Selain itu, keputusan pihak operator untuk menerapkan tarif yang berbeda-beda berdasarkan 12 zona wilayah di Indonesia juga berakibat pada tarif harga kartu Telkomsel di daerah ini. Intinya, kamu harus menguatkan hati bahwa semuanya seakan baik-baik saja, di mana harga kartu Telkomsel yang 1 gigabite di Morowali hampir sama dengan harga yang 30 gigabite di Makassar.
Saya lalu teringat satu pengalaman. Waktu itu saya diajak oleh seorang sahabat berlibur di Desa A. Salah-dua hal yang membikin saya mengernyitkan dahi, ketika handphone harus diletakkan di pinggiran jendela demi menjangkau jaringan. Agar bisa bermain ria dengan HP maka harus rela menaiki jendela dengan berpegangan pada terali jendela. Sungguh suatu kondisi yang butuh tenaga ekstra karena gelantungan seperti layaknya tarzan.
Solusi lain yang bisa dilakukan, yakni ke dermaga, bukit, atau siap mengerjakan sesuatu yang paling anti-mainstream: panjat pohon kelapa. Untuk tindakan yang terakhir ini, dijamin kamu akan mendapatkan sinyal yang melimpah ruah dan bebas hello-hello tanpa takut jaringan akan terputus. Atau kalau kamu mau, supaya ada bahan yang bisa diunggah ke instagram, kamu bisa berselfi ria atau live streaming pas tepat berada dipuncak pohon. Dengan itu kamu dapat memberitahukan kepada dunia bahwa yang berat itu bukan rindu, tapi sinyal.

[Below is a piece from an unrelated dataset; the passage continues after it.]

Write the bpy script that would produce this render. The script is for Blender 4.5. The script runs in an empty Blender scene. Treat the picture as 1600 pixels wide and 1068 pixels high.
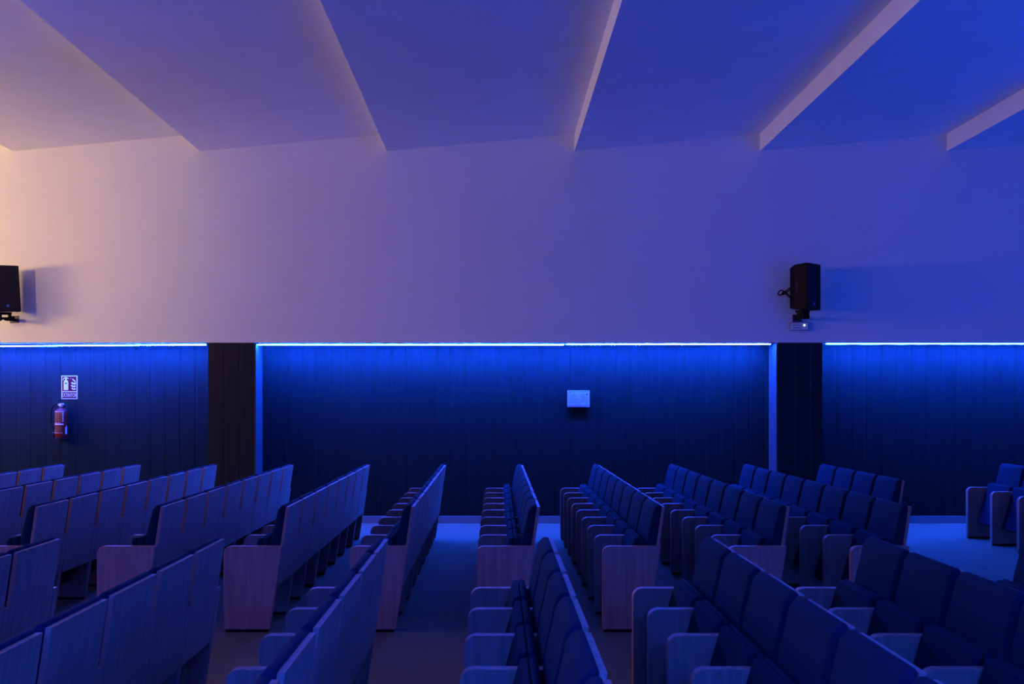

Yang juga memilukan tatkala menyambangi sebuah desa yang kabarnya memiliki smelter terbesar se-Asia Tenggara, lokasi di mana nikel diproduksi dan diekspor keluar negeri. Kemudian punya puluhan ribu karyawan dengan penghasilan produksi milyaran per hari. Tahu, tidak? Ternyata sinyalnya itu, Masyaallah, berkedip-kedip macam lampu diskotik begitu. Jangkauan satelitnya hanya menjangkau daerah-daerah tertentu saja. Jika pun ada, pasti lalod alias lambat loading. Bagaimana mungkin daerah yang berada dilingkaran tambang yang maha melimpah tidak diberikan fasilitas komunikasi yang memadai? Apakah ini yang namanya kesehjateraan perusahaan juga kesejahteraan warga?
Terlepas dari masalah sinyal, agaknya hal lainnya yang sedang melanda Morowali saat ini ialah jahiliah jaman now. Pada sebagian pelosok wilayahnya, penduduk desa masih mengandalkan lampu pelita waktu malam hari dan dinner romantisnya menggunakan candle light. Saya jadi bingung, antara pengin terharu atau bangga.
Walaupun telah terdapat tiga stasiun PLTN, nyatanya ini belum mampu menyelesaikan permasalahan asupan listrk di Morowali. Terkadang tanpa diminta, surat cinta dari PLN datang tanpa permisi dengan berisikan kalimat-kalimat puitis yang wagu “Mohon maaf kepada para pelanggan, akan ada pemadaman bergilir”. Biasanya pemadaman listrik berdurasi dari 3 jam di siang hari dan 6 jam di malam hari. Kalau sudah begini, generator dan penjual bensin akan diserbu oleh para pencari listrik yang membutuhkan listrik untuk menunjang aktivitas mereka. Sungguh terlalu!
Well, mungkin julukan Morowali sebagai salah satu daerah di Indonesia yang kekayaan Sumber Daya Alamnya (SDA) melimpah ruah benar adanya. Namun, argumen yang menyebutkan bahwa pembangunan Morowali yang tergolong paling cepat seantero Sulawesi Tengah patut untuk dipertanyakan kembali. Melihat kondisi akses teknologi jaringan komunikasi yang juga belum memadai dan masih sangat memprihatinkan.